En todos estos casos, las conductas reprimidas implican la afectación de bienes jurídicos (v.gr., el honor, el orden público, la igualdad ante la ley y dignidad de todas las personas) y por lo tanto resultan, prima facie, legítimamente criminalizables.

La penalización del negacionismo es más difícil de justificar porque no resulta claro cuál sería el bien jurídico afectado ni dónde radicaría el daño que se quiere evitar. Incluso si supusiéramos, por el bien de la discusión, que las expresiones negacionistas vulneran algo así como la convivencia democrática o el respeto a las instituciones democráticas, habría que demostrar que la vía penal es el mecanismo más idóneo para garantizar el aseguramiento de esos valores.

Esto también parece difícil de fundamentar si se tiene en cuenta la disponibilidad de recursos menos lesivos como, por ejemplo, la posibilidad de emitir comunicados oficiales que desmientan las expresiones negacionistas.

La tercera razón que quiero mencionar hace hincapié en el valor de la circulación libre de ideas en el marco de una democracia. Me apoyo aquí en las enseñanzas del filósofo del derecho Ronald Dworkin, quien sostuvo que, en una democracia, nadie tiene el derecho a no ser insultado u ofendido. Según este autor, si queremos que los fanáticos acepten el veredicto de la mayoría una vez que ésta se ha pronunciado, debemos permitirles expresar su fanatismo en el proceso cuyo veredicto les exigimos que respeten.
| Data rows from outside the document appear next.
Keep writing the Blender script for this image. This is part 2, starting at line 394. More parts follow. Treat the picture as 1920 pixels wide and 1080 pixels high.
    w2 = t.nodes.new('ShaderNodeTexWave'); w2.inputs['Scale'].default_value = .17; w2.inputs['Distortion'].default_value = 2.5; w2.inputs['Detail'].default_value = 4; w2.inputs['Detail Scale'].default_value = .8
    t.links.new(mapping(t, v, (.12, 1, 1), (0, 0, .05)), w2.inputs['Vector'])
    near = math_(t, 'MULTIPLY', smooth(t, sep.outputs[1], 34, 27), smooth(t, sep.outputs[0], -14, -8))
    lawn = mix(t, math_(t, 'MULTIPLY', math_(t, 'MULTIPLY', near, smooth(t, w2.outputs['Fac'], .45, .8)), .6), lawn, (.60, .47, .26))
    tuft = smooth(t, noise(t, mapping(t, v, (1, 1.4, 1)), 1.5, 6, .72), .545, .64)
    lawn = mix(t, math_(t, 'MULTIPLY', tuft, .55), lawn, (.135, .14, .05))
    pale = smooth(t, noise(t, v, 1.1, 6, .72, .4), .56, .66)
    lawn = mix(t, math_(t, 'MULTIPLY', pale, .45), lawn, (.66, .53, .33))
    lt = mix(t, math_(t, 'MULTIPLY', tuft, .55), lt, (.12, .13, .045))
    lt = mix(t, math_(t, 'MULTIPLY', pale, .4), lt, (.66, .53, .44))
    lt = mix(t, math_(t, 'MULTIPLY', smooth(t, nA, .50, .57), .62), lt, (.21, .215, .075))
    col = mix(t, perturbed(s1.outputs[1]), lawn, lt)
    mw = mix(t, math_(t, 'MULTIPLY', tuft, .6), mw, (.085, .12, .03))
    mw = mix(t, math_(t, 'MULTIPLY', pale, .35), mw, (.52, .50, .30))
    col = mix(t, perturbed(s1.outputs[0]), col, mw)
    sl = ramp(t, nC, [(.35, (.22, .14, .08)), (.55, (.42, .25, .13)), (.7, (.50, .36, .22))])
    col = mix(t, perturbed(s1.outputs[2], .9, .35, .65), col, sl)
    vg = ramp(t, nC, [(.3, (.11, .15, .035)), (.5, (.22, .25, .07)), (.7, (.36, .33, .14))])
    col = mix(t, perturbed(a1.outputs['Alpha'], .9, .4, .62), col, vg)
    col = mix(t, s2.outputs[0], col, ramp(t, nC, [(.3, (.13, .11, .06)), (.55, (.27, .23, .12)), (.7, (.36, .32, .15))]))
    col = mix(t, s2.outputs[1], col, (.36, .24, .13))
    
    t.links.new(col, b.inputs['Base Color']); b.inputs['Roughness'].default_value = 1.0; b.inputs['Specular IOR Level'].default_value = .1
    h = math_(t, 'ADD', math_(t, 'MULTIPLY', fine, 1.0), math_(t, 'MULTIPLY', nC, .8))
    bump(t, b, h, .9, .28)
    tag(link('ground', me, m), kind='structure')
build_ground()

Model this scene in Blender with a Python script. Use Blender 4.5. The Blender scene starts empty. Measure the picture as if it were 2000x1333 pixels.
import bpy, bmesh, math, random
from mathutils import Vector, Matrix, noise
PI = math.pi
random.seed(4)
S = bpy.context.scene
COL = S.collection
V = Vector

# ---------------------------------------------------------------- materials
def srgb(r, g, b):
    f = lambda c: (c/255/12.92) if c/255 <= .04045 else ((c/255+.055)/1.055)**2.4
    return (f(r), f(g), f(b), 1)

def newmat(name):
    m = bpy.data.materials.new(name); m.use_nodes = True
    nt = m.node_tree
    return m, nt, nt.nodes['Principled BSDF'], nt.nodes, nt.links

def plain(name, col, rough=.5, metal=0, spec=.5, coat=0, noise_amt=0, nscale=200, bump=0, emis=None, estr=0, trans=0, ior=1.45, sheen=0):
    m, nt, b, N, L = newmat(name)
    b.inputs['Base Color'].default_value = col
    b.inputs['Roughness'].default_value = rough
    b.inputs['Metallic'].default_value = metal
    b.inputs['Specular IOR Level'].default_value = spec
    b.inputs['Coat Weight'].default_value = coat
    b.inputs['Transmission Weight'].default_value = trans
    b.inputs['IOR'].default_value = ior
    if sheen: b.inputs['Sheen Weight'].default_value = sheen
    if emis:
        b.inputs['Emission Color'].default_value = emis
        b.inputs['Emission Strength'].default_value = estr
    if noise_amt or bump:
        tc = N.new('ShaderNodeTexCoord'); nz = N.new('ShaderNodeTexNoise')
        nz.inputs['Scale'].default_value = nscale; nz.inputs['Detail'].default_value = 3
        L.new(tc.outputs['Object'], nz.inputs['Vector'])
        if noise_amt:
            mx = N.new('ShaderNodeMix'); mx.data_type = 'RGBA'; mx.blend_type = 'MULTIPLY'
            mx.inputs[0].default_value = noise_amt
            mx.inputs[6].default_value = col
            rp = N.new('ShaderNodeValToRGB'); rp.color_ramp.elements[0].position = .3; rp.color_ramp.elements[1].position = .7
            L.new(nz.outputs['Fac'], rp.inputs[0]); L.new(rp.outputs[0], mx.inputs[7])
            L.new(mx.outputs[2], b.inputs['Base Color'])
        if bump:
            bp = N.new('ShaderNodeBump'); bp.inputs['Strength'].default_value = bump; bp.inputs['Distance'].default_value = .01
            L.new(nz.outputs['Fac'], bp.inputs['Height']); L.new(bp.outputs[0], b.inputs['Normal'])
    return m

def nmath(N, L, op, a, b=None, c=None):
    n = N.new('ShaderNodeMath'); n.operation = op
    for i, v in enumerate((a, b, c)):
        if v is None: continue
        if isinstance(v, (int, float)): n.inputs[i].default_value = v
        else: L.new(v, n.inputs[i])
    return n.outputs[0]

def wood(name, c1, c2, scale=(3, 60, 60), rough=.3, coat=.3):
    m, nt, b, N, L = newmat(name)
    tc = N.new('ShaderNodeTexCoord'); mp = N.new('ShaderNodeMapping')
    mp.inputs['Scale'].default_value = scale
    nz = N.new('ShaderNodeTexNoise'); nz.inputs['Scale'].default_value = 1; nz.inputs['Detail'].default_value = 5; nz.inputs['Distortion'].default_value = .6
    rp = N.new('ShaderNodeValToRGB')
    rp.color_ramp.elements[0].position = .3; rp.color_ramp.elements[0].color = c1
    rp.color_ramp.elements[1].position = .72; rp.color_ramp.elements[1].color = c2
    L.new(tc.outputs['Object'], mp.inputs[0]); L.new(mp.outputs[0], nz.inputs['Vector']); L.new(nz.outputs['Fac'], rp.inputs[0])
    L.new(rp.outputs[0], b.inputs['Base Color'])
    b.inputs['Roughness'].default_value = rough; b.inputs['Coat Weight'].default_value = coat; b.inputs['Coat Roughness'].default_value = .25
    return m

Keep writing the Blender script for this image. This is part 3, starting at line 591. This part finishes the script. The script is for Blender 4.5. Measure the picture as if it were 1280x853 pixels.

Estas reflexiones se apoyan en la idea de que la libertad de expresión es una condición necesaria de un gobierno legítimo. Sostiene Dworkin que las leyes y políticas públicas no son legítimas a menos que hayan sido sancionadas a través de un proceso democrático, y un proceso no es democrático si el gobierno ha impedido que algunas personas expresen sus convicciones acerca de cómo deberían ser esas leyes y políticas públicas.

Para evitar cualquier suspicacia, debo mencionar que Dworkin fue un filósofo comprometido con los derechos humanos y con el caso argentino en particular, habiendo presenciado el juicio a las juntas militares en nuestro país e incluso prologado la versión en inglés del Nunca Más.

En definitiva, por las razones expuestas anteriormente, no creo que la criminalización del negacionismo sea una buena opción. Tampoco me parece una idea descabellada, que deba ser descartada por resultar patentemente inconstitucional; al fin y al cabo, personas razonables –entre las que se incluyen prestigiosos juristas- se han pronunciado a su favor e incluso algunos países europeos han sancionado leyes que se inscriben en la misma línea (aunque esto, por supuesto, no implica que esas leyes sean buenas).

No obstante, creo que las razones que operan en contra de la penalización superan a las que puedan formularse en su apoyo. En cualquier caso, tómese a estas breves reflexiones como una invitación al diálogo respecto de esta relevante cuestión. Para finalizar, quiero dejar en claro que, como sociedad, tenemos la responsabilidad cívica de combatir los discursos negacionistas.

A mi entender, sin embargo, la manera adecuada de hacerlo es exponiendo los agujeros, inconsistencias, prejuicios y falsedades de esos discursos. Es mejor no involucrar al derecho penal.